Upper House Ethics Council Meeting on Political Fund Scandals Arranged for March 14 or 15; 32 Lawmakers May be Questioned
The Diet building is seen in February in Tokyo.
16:31 JST, March 8, 2024
The House of Councillors’ Deliberative Council on Political Ethics voted unanimously Friday to hold a session to have 32 upper house members account for their involvement in the Liberal Democratic Party factions’ alleged violation of the Political Funds Control Law.
The council will confirm their attendance and schedule the session on March 14 or 15, or both. The council was to send a letter to confirm their attendance, asking it to be returned by 11 a.m. Tuesday.
The 32 lawmakers include 31 upper house members from the LDP’s Abe and Nikai factions, and Yasutada Ono, who was indicted without arrest. Ono has since left the LDP.
The Constitutional Democratic Party of Japan is among the other opposition parties that demanded calling for open explanations and questioning of all 32 members.
Since the lawmakers’ wishes on whether to attend will be respected, the council will consider whether they wish to make it public if they do attend. At this point, former LDP upper house Secretary General Hiroshige Seko and lawmaker Shoji Nishida have expressed their intention to attend the session in public. Both are members of the Abe faction.

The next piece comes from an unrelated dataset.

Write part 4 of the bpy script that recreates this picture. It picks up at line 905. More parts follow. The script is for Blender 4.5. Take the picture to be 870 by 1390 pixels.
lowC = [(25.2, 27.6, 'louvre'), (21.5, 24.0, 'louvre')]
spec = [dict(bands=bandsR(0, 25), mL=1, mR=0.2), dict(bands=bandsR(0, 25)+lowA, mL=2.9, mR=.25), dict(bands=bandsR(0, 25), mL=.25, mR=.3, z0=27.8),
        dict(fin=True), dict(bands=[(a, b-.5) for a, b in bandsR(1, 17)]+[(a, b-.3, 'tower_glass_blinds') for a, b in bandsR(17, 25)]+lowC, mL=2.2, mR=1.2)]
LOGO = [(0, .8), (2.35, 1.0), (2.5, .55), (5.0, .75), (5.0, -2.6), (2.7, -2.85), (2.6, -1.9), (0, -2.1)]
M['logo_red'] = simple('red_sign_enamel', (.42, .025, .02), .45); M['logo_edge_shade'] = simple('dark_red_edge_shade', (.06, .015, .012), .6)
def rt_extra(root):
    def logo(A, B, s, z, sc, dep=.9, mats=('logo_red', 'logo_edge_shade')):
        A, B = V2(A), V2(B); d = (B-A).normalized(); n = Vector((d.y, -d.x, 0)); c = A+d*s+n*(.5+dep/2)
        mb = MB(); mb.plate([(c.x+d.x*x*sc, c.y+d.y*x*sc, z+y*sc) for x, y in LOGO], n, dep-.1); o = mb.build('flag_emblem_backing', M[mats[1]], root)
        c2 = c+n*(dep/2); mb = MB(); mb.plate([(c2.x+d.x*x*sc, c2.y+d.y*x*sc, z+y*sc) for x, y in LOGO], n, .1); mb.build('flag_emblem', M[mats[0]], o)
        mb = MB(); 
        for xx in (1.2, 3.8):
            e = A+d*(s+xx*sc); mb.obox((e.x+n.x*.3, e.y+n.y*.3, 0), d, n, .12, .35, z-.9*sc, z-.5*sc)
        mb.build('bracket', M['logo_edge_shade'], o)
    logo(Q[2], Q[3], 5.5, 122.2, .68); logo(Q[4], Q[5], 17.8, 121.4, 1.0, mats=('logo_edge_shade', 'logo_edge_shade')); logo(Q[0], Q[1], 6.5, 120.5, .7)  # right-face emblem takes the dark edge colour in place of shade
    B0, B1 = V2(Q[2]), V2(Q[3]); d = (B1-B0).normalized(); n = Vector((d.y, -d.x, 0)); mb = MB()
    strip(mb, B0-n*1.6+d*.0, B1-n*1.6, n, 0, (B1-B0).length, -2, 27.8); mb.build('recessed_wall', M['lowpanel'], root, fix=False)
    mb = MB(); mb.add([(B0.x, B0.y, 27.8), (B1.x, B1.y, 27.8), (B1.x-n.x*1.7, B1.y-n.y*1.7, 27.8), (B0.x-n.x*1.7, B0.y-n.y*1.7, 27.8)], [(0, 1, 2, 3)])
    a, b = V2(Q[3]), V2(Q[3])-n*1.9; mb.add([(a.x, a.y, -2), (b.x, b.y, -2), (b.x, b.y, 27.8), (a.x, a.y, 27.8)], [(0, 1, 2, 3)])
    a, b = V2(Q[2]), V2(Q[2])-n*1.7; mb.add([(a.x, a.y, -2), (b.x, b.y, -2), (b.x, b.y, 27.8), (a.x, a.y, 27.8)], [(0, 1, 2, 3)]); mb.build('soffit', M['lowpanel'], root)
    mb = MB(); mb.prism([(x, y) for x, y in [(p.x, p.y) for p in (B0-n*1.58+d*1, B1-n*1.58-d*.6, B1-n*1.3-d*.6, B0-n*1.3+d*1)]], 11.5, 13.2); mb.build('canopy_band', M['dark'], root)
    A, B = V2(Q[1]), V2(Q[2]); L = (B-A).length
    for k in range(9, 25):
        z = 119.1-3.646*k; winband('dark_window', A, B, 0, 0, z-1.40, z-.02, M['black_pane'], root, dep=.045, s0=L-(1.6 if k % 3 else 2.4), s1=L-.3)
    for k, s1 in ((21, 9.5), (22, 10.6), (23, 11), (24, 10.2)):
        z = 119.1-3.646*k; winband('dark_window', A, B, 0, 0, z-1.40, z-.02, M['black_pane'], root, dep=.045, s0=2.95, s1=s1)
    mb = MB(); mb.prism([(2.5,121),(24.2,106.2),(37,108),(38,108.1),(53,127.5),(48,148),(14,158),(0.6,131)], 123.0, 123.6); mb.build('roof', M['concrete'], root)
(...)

The Abe faction is alleged to have exempted its members who were up for election to the upper house from their quota for selling tickets to political fundraising parties and paid them the full amount of the tickets sold as kickbacks. Opposition parties have alleged that the kickbacks were used for campaign funds. Whether the explanations clarify the allegations will be the focus of the upcoming deliberations.

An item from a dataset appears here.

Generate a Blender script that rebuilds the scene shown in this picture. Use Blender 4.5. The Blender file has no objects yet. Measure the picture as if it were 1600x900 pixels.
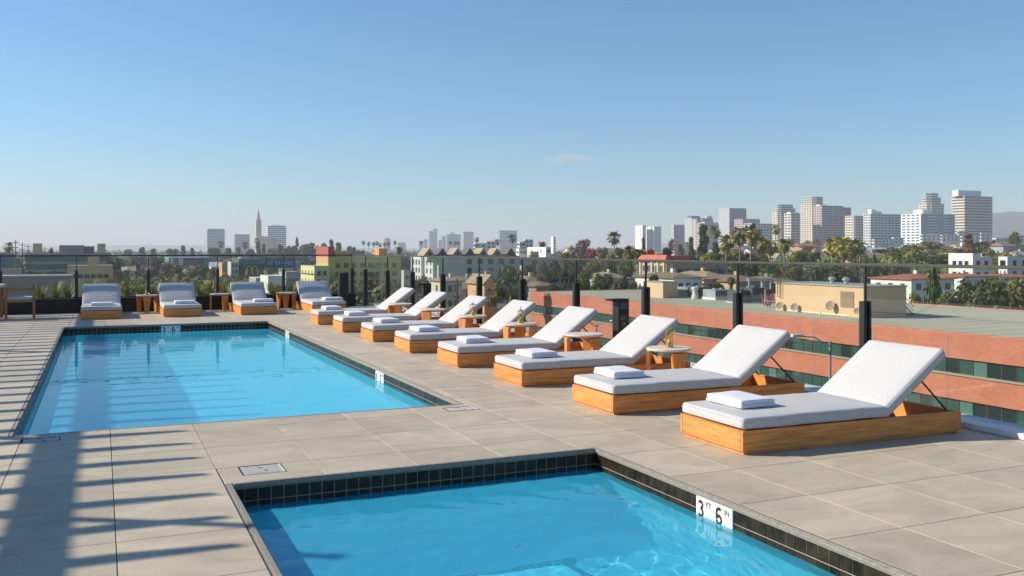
import bpy, bmesh, math, random
from mathutils import Vector, Matrix, noise
R = math.radians
sc = bpy.context.scene
col = sc.collection
# ------------------------------------------------------------------ camera, sky, sun, exposure
F, CX, HY, CAMH = 1445.0, 800.0, 390.0, 1.5
TH = math.atan((800 - 158) / F)
cs, sn = math.cos(TH), math.sin(TH)
cam = bpy.data.cameras.new('camera'); camo = bpy.data.objects.new('camera', cam); col.objects.link(camo); sc.camera = camo
camo.location = (0, 0, CAMH); camo.rotation_euler = (math.pi / 2, 0, -TH)
cam.sensor_width = 36; cam.lens = F / 1600 * 36; cam.shift_y = -(450 - HY) / 1600; cam.clip_start = .05; cam.clip_end = 60000
SUN_EL, SUN_AZ = R(30), R(-30.5)          # light travels along SUN_AZ measured from +x
w = bpy.data.worlds.new('World'); sc.world = w; w.use_nodes = True
nt = w.node_tree
sky = nt.nodes.new('ShaderNodeTexSky'); sky.sky_type = 'NISHITA'; sky.sun_disc = False
sky.sun_elevation = SUN_EL; sky.sun_rotation = R(-59.5); sky.altitude = 0; sky.air_density = 1.1; sky.dust_density = 0.15; sky.ozone_density = 8.0
vmul = nt.nodes.new('ShaderNodeVectorMath'); vmul.operation = 'MULTIPLY'; vmul.inputs[1].default_value = (.95, 1.12, 1.11)
nt.links.new(sky.outputs[0], vmul.inputs[0]); nt.links.new(vmul.outputs[0], nt.nodes['Background'].inputs[0]); nt.nodes['Background'].inputs[1].default_value = .09
L = bpy.data.lights.new('sun', 'SUN'); L.energy = 5.0; L.angle = R(.53); L.color = (1, .91, .78)
lo = bpy.data.objects.new('sun', L); col.objects.link(lo)
sdir = Vector((math.cos(SUN_EL) * math.cos(SUN_AZ), math.cos(SUN_EL) * math.sin(SUN_AZ), -math.sin(SUN_EL)))
lo.rotation_euler = sdir.to_track_quat('-Z', 'Y').to_euler(); lo.location = (-30, 20, 40)
L.cycles.is_caustics_light = True
sc.view_settings.view_transform = 'Standard'; sc.view_settings.look = 'None'; sc.view_settings.exposure = 0.5; sc.view_settings.gamma = 1
sc.cycles.use_denoising = True; sc.cycles.max_bounces = 12; sc.cycles.diffuse_bounces = 6; sc.cycles.transparent_max_bounces = 24; sc.cycles.volume_bounces = 0
sc.cycles.sample_clamp_indirect = 6
GZ = -15.5                                 # street level

# ------------------------------------------------------------------ helpers
def at(u, Z, z=0.0):
    X = (u - CX) / F * Z
    return Vector((X * cs + Z * sn, -X * sn + Z * cs, z))
def zv(v, Z): return CAMH - (v - HY) * Z / F
def y_on_x(x, u):
    t = (u - CX) / F; return x * (cs - t * sn) / (sn + t * cs)
def x_on_y(y, u):
    t = (u - CX) / F; return y * (sn + t * cs) / (cs - t * sn)

def lk(nt, a, b): nt.links.new(a, b)
def mat(name, c, rough=.6, metal=0, var=0, scale=5, bump=0, bscale=None, c2=None, stretch=None, rnd=0, spec=None, detail=4, contrast=None):
    m = bpy.data.materials.new(name); m.use_nodes = True; nt = m.node_tree; b = nt.nodes['Principled BSDF']
    b.inputs['Base Color'].default_value = (*c, 1); b.inputs['Roughness'].default_value = rough; b.inputs['Metallic'].default_value = metal
    if spec is not None: b.inputs['Specular IOR Level'].default_value = spec
    tc = nt.nodes.new('ShaderNodeTexCoord'); mp = nt.nodes.new('ShaderNodeMapping'); lk(nt, tc.outputs['Object'], mp.inputs[0])
    if stretch: mp.inputs['Scale'].default_value = stretch
    src = mp.outputs[0]
    if rnd:
        oi = nt.nodes.new('ShaderNodeObjectInfo'); mu = nt.nodes.new('ShaderNodeMath'); mu.operation = 'MULTIPLY'; mu.inputs[1].default_value = 37
        lk(nt, oi.outputs['Random'], mu.inputs[0]); ad = nt.nodes.new('ShaderNodeVectorMath'); ad.operation = 'ADD'
        lk(nt, mp.outputs[0], ad.inputs[0]); lk(nt, mu.outputs[0], ad.inputs[1]); src = ad.outputs[0]
    if var or c2:
        n = nt.nodes.new('ShaderNodeTexNoise'); n.inputs['Scale'].default_value = scale; n.inputs['Detail'].default_value = detail; lk(nt, src, n.inputs[0])
        cr = nt.nodes.new('ShaderNodeValToRGB'); e = cr.color_ramp.elements
        lo_, hi_ = contrast or (.3, .7)
        e[0].position = lo_; e[1].position = hi_
        a = c if c2 else tuple(max(0, x * (1 - var)) for x in c); d = c2 if c2 else tuple(min(1, x * (1 + var)) for x in c)
        e[0].color = (*a, 1); e[1].color = (*d, 1)
        lk(nt, n.outputs[0], cr.inputs[0]); outc = cr.outputs[0]
        if rnd:
            hs = nt.nodes.new('ShaderNodeHueSaturation'); mr = nt.nodes.new('ShaderNodeMapRange'); mr.inputs[3].default_value = 1 - rnd; mr.inputs[4].default_value = 1 + rnd
            lk(nt, oi.outputs['Random'], mr.inputs[0]); lk(nt, mr.outputs[0], hs.inputs['Value']); lk(nt, outc, hs.inputs['Color']); outc = hs.outputs[0]
        lk(nt, outc, b.inputs['Base Color'])
    if bump:
        n2 = nt.nodes.new('ShaderNodeTexNoise'); n2.inputs['Scale'].default_value = bscale or scale * 4; n2.inputs['Detail'].default_value = 3; lk(nt, src, n2.inputs[0])
        bp = nt.nodes.new('ShaderNodeBump'); bp.inputs['Strength'].default_value = bump; bp.inputs['Distance'].default_value = .01
        lk(nt, n2.outputs[0], bp.inputs['Height']); lk(nt, bp.outputs[0], b.inputs['Normal'])
    return m

class MB:
    def __init__(s): s.v = []; s.f = []; s.mi = []
    def add(s, vs, fs, mi=0):
        o = len(s.v); s.v += [tuple(p) for p in vs]; s.f += [tuple(i + o for i in f) for f in fs]; s.mi += [mi] * len(fs); return s
    def box(s, x0, x1, y0, y1, z0, z1, mi=0, rot=0, org=None):
        vs = [(x, y, z) for x in (x0, x1) for y in (y0, y1) for z in (z0, z1)]
        if rot:
            cx, cy = org or ((x0 + x1) / 2, (y0 + y1) / 2); c, q = math.cos(rot), math.sin(rot)
            vs = [(cx + (x - cx) * c - (y - cy) * q, cy + (x - cx) * q + (y - cy) * c, z) for x, y, z in vs]
        return s.add(vs, [(0, 1, 3, 2), (4, 6, 7, 5), (0, 4, 5, 1), (2, 3, 7, 6), (0, 2, 6, 4), (1, 5, 7, 3)], mi)
    def prism(s, poly, z0, z1, mi=0):
        n = len(poly); vs = [(x, y, z0) for x, y in poly] + [(x, y, z1) for x, y in poly]
        fs = [tuple(range(n - 1, -1, -1)), tuple(range(n, 2 * n))] + [(i, (i + 1) % n, (i + 1) % n + n, i + n) for i in range(n)]
        return s.add(vs, fs, mi)
    def tube(s, a, b, r0, r1=None, n=8, mi=0, cap=True):
        a, b = Vector(a), Vector(b); r1 = r0 if r1 is None else r1; d = (b - a).normalized()
        q = d.orthogonal().normalized(); e = d.cross(q)
        vs = []
        for p, r in ((a, r0), (b, r1)):
            for i in range(n):
                t = 2 * math.pi * i / n; vs.append(p + (q * math.cos(t) + e * math.sin(t)) * r)
        fs = [(i, (i + 1) % n, (i + 1) % n + n, i + n) for i in range(n)]
        if cap: fs += [tuple(range(n - 1, -1, -1)), tuple(range(n, 2 * n))]
        return s.add(vs, fs, mi)
    def path(s, pts, rs, n=6, mi=0):
        for i in range(len(pts) - 1): s.tube(pts[i], pts[i + 1], rs[i], rs[i + 1], n, mi, i in (0, len(pts) - 2))
        return s
    def lathe(s, prof, n=16, c=(0, 0, 0), mi=0):
        vs = []; m = len(prof)
        for r, z in prof:
            for i in range(n):
                t = 2 * math.pi * i / n; vs.append((c[0] + r * math.cos(t), c[1] + r * math.sin(t), c[2] + z))
        fs = [(j * n + i, j * n + (i + 1) % n, (j + 1) * n + (i + 1) % n, (j + 1) * n + i) for j in range(m - 1) for i in range(n)]
        fs += [tuple(range(n - 1, -1, -1)), tuple(range((m - 1) * n, m * n))]
        return s.add(vs, fs, mi)
    def mesh(s, name, mats, bevel=0, smooth=False, segs=2):
        me = bpy.data.meshes.new(name); me.from_pydata(s.v, [], s.f)
        for m in (mats if isinstance(mats, (list, tuple)) else [mats]): me.materials.append(m)
        me.polygons.foreach_set('material_index', s.mi)
        if bevel:
            bm = bmesh.new(); bm.from_mesh(me); bmesh.ops.recalc_face_normals(bm, faces=bm.faces)
            bmesh.ops.bevel(bm, geom=bm.edges[:], offset=bevel, segments=segs, affect='EDGES', clamp_overlap=True); bm.to_mesh(me); bm.free()
        elif len(s.f) < 60000:
            bm = bmesh.new(); bm.from_mesh(me); bmesh.ops.recalc_face_normals(bm, faces=bm.faces); bm.to_mesh(me); bm.free()
        if smooth: me.shade_smooth()
        me.update(); return me
    def build(s, name, mats, parent=None, loc=(0, 0, 0), rz=0, **k): return obj(name, s.mesh(name, mats, **k), parent, loc, rz)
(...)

There is a discrepancy among former Abe faction executives over how the practice of paying kickbacks continued against the wishes of the faction’s then chairman Shinzo Abe in 2022. What Seko, who served as a top official in Abe’s faction, says is likely to be key.
“This [unanimous approval] is a serious decision. The LDP will examine the case with deep reflection,” the ethics council’s director Masahisa Sato of the LDP said after Friday’s vote.